In Scala, a Future is defined to be covariant whereas a Promise is invariant. It is said that a Promise can almost be made contravariant (https://issues.scala-lang.org/browse/SI-7467). Why is this the case?
If promise were covariant you would be able to do:
val p: Promise[Any] = Promise[String]()
p.success(1)
thereby completing a Promise[String] with an Int which would be unsafe.
A Promise is a mutable API, which does not fare well with covariance. Futures don't suffer this problem because you cannot manually complete them like you do with a Promise.
Let's say we have:
class Animal
class Cat extends Animal
class Dog extends Animal
If you want Promise[A] to be covariant over A, that means we want Promise[Cat] <: Promise[Animal] and Promise[Dog] <: Promise[Animal]. Let's suppose we can do this.

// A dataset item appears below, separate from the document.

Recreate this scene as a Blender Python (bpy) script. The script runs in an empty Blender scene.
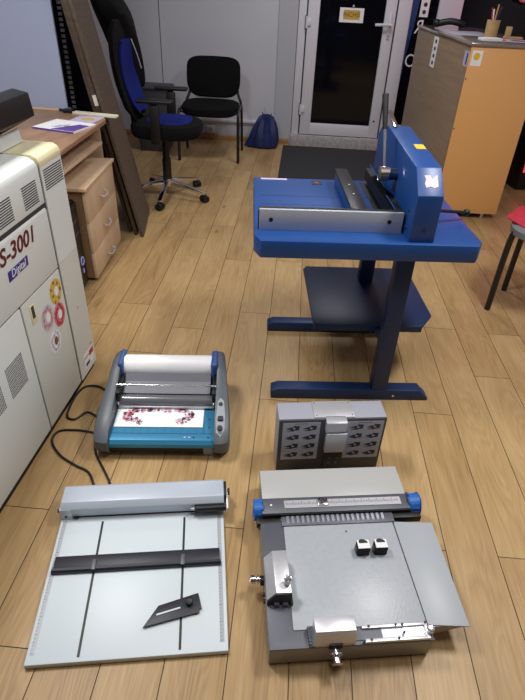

Okay, so let's say we have a Promise[Cat]:
val p: Promise[Cat] = ...
By our supposition, it's also a Promise[Animal]:
val q: Promise[Animal] = p
Promise has a method called complete which accepts a Try[T], which is also covariant. This means that a Try[Dog] is also a Try[Animal]. See where this is leading?
We'd be able to call:
val value: Try[Dog] = ...
q.complete(value)
Which would be legal, because we're trying to complete a Promise[Animal] with a Try[Animal], but oops, we also just tried to complete a Promise[Cat] with a Promise[Dog].